Я не буду сейчас вопрошать, откуда все эти подробности о Бомбадиле известны Гэндальфу. Фродо ему верит – этого достаточно. Ещё одна оборвавшаяся надежда...
Видимо, Фродо уже достаточно заморочен, потому что возражения Элронда против пути к морю не выдерживают не то что критики, но даже детского удивления. Мол, раз эта дорога проще, то за ней будут следить вдвое, да и слишком она нахожена эльфами. Ну так и радуйтесь! Раз по дороге всё время кто-то ходит, не станет же Враг проверять каждого! Вообще, здесь ужасно много говорят о тайне, о скрытности, а когда речь дойдёт до дела, то разве что транспарант не понесут: "Мы отряд особого назначения, угадайте – что мы несём!" Хотя есть десяток способов доставить Кольцо в любую точку Средиземья, не привлекая внимания.
Фродо, наверное, согласился бы идти к морю с радостью – это сторона, противоположная Мордору, бОльшая часть пути ему знакома, да и надежда на возвращение есть. Но Гэндальф ещё раньше отверг этот путь.
Кольцо согласен взять Боромир – но и он получает от ворот поворот, и далее следует очень важная речь Элронда, суть которой заключается в том, что никто сильный и могучий не может взять это Кольцо даже на время, даже на хранение, потому что это чревато всяческими ужасами. Опять же не будем рассуждать, правда ли это и откуда Элронд это взял. Важно, что и Элронду Фродо верит. После этой речи он понимает, что круг тех, кто может нести Кольцо сузился неимоверно. Это не может быть никто из эльфов – ведь эльфы более могучие и сильные существа, нежели люди. Это не может быть никто из присутствующих здесь людей – просто по своему статусу не могут. Один сын наместника и военачальник Гондора, второй – кандидат в короли. Им никак нельзя доверить Кольцо. А кто остаётся? Для особо непонятливых, Элронд уже даже и не намекает, а говорит в открытую: на этой дороге у слабых будет столько же шансов, что у сильных.

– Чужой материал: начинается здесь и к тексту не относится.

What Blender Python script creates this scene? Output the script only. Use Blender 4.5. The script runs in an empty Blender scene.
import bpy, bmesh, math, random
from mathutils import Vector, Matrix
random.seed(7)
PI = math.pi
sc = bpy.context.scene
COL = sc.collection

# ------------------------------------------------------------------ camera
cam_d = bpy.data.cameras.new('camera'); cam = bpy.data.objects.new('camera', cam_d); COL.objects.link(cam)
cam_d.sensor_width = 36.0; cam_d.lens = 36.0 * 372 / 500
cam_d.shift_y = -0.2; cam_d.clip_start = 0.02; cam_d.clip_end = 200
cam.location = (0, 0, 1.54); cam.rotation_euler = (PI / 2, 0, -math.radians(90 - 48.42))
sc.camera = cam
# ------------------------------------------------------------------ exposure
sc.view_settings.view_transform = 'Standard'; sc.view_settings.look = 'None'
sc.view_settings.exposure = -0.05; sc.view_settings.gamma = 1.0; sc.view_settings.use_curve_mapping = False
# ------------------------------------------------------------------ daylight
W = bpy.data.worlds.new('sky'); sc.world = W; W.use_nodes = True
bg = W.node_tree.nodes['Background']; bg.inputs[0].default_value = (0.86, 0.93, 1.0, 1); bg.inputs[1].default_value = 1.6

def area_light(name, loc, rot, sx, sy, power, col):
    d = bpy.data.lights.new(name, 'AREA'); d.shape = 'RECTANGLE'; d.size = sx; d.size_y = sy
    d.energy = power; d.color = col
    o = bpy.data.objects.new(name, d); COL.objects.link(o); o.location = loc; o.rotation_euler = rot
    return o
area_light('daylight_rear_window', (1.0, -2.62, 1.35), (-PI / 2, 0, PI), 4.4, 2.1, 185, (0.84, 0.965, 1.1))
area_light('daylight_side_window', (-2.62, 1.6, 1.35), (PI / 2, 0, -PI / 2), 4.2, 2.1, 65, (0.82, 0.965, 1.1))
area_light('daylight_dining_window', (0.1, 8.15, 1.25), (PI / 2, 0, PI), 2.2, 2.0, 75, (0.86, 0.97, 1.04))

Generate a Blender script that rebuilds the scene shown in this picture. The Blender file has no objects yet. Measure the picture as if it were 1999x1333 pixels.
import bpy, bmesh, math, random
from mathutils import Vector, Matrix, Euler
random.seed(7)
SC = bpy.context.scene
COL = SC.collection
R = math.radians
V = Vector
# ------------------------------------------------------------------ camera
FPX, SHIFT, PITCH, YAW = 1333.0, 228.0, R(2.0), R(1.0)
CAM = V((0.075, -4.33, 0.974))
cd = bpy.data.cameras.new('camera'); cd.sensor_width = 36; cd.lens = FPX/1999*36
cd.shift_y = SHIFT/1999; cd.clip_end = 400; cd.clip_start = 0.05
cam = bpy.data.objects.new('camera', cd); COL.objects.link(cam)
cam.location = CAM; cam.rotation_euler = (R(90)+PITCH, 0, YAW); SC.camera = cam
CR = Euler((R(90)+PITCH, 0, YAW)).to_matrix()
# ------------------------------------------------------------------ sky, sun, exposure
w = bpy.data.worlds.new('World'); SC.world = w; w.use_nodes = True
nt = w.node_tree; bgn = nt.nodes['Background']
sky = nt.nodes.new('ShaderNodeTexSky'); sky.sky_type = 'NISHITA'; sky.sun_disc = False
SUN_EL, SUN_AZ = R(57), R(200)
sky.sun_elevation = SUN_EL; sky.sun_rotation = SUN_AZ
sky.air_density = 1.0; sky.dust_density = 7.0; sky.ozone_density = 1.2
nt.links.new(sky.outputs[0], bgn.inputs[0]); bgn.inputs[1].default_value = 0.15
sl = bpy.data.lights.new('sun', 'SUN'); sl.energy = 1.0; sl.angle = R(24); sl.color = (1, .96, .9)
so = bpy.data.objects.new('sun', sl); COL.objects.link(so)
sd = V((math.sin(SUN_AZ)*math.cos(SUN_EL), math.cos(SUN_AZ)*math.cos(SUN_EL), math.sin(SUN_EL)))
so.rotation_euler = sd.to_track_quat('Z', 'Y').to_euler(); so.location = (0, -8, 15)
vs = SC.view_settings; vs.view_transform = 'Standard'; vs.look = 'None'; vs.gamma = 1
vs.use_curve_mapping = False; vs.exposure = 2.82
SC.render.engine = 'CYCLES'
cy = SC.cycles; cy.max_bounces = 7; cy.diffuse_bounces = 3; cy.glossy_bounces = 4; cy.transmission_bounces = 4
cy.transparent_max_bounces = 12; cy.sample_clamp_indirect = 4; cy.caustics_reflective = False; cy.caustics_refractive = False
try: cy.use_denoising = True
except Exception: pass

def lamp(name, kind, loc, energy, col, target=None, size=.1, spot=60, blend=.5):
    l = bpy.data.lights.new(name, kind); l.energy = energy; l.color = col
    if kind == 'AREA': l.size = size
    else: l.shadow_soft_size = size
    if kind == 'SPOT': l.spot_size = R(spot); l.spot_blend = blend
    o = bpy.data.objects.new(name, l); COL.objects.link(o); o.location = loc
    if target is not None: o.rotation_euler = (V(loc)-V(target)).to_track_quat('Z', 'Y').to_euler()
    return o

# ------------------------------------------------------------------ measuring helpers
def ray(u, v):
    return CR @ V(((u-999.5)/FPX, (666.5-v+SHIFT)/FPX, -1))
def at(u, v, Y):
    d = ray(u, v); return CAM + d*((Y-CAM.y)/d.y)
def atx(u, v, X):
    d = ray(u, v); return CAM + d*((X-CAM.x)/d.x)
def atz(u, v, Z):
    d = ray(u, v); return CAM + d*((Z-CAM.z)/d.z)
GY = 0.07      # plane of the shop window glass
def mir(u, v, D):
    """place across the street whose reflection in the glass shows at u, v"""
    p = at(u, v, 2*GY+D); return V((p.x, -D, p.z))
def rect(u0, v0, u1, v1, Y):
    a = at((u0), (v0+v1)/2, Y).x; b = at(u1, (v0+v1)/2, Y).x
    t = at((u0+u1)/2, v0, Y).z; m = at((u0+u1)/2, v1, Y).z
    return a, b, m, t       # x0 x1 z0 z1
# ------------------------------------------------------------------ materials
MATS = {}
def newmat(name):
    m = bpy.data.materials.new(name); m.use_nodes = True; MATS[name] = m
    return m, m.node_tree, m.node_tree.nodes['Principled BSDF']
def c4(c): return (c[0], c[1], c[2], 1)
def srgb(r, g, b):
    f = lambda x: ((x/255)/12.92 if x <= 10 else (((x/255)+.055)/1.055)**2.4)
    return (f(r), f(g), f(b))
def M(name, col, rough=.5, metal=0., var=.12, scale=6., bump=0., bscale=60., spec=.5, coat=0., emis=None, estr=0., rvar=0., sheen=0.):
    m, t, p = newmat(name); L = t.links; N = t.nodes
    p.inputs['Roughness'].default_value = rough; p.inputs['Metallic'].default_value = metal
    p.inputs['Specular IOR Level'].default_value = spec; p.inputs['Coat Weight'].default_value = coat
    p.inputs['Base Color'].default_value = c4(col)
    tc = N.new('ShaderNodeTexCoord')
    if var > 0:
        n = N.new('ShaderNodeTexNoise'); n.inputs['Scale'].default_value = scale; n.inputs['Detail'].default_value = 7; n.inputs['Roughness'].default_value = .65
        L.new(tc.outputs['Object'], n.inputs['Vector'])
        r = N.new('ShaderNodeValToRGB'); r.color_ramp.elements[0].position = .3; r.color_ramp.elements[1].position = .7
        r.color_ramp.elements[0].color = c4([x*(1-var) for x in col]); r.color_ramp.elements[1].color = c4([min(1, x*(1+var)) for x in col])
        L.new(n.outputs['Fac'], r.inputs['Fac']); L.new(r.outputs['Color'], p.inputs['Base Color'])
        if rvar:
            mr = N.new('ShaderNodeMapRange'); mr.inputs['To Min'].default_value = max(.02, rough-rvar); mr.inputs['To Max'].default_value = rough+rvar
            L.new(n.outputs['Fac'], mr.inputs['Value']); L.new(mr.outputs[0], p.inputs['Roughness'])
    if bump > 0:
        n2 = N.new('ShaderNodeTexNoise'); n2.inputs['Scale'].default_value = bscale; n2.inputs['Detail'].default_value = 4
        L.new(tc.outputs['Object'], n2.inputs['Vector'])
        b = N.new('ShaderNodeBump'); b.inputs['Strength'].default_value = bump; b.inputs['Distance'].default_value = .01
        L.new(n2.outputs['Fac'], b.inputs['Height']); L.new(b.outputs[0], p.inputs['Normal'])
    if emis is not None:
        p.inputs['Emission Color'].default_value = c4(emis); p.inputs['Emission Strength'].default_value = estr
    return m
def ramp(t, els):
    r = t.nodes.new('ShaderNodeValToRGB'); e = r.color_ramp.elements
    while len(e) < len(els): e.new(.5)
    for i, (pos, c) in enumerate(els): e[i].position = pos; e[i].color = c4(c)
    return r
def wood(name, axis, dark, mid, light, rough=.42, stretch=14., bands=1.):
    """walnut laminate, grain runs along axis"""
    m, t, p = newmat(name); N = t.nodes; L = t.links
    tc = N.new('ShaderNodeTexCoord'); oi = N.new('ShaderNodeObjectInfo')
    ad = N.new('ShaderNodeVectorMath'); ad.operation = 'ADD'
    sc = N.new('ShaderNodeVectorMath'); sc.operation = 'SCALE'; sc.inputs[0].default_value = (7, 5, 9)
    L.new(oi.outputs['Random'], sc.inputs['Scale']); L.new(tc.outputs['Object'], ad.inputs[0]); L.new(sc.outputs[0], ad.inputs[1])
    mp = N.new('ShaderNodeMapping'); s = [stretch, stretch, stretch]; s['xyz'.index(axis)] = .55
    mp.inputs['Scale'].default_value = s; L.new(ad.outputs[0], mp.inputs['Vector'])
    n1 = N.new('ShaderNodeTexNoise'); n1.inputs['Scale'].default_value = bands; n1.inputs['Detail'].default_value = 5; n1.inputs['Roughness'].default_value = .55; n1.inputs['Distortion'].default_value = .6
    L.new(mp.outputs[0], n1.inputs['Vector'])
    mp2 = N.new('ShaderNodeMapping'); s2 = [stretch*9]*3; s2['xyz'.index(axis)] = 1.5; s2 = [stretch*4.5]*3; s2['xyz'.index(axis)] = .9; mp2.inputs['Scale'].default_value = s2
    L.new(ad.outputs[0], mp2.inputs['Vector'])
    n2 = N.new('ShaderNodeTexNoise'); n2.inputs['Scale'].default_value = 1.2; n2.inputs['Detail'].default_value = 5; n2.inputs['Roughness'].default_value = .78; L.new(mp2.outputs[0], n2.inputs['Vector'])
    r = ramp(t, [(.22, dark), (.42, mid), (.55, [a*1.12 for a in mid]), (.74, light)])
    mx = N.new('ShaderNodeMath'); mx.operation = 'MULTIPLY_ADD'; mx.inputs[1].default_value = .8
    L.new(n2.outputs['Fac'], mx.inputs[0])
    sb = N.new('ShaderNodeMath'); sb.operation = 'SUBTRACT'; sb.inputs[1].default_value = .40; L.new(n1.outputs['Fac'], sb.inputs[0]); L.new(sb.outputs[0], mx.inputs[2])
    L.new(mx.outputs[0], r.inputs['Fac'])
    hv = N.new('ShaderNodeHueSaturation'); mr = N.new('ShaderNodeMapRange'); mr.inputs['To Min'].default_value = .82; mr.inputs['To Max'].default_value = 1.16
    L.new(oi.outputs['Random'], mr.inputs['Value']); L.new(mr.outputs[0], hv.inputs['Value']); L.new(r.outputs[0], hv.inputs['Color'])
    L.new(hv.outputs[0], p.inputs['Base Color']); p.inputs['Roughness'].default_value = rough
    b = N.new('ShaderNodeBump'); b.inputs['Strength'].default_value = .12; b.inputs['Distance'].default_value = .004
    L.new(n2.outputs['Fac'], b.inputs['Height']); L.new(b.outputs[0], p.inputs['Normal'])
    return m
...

Ни эльфы, ни гномы, ни присутствующие здесь люди в количестве двух экземпляров не полагают себя слабыми. Заведомо слабых здесь, на Совете, всего двое, причём, один из них еле таскает ноги.
Фактически уже всё сказано.
Но всё-таки Фродо ещё надеется, до последнего надеется, что его обойдёт чаша сия. Эта страстная надежда на чудо – последний момент в его жизни, пока он ещё остаётся самим собой, со своей личностью, со своим характером, со своими чаяниями. Впереди – черта, и, чтобы остаться самим собой, надо удержаться по эту сторону от неё. Но у Фродо нет больше сил. Он осматривается по сторонам – и все отводят глаза. Он – один. И, чтобы наконец всё кончилось, он произносит роковые слова: "Я возьму Кольцо".

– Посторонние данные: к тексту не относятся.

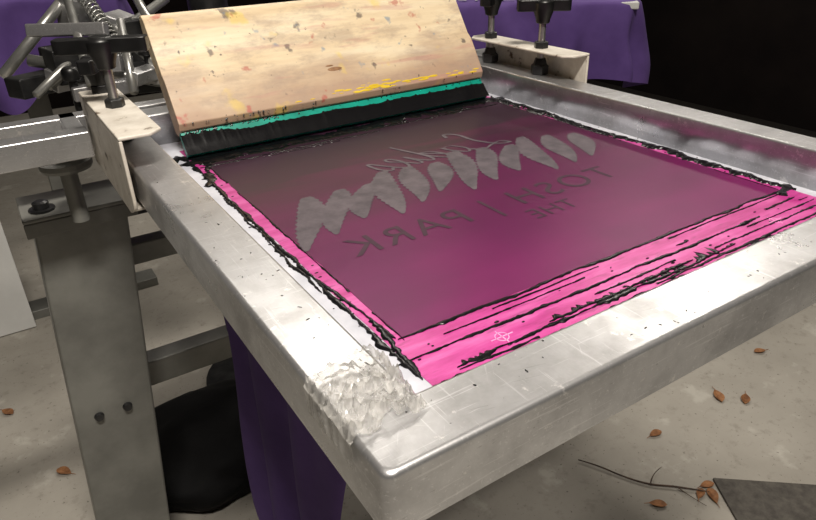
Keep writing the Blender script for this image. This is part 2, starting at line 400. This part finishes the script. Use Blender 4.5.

Именно из-за этих слов правоверные утверждают, что Фродо добровольно согласился идти в Мордор. На самом деле это "согласие" более похоже не признание, вырванное под пытками. Ведь прежде чем дать показания, пытаемый должен сломаться внутренне. Так и Фродо не выдерживает давления и ломается, соглашаясь взять Кольцо, хотя всё его существо вопит "Нет!" И это конец для него. Прежнего Фродо Бэггинса больше не существует – он остался там, по ту сторону черты. А здесь теперь раб и заложник Кольца – и совсем не важно, обладает Кольцо свойствами привязывать к себе или нет. Он уже привязан к этой ноше, приговорён к нему, как арестант к колодкам, объявлен мучеником. А главное – он сломлен. Теперь он не смеет протестовать даже внутри, про себя, он может только пассивно ждать своей участи. Вряд ли на следующее утро он проснётся таким же бодрым и жизнерадостным, каким был в минувшее утро, вряд ли отправится к заветной сосновой роще, которая так манила его. Во всяком случае, читатель больше не увидит его таким, каков он был раньше.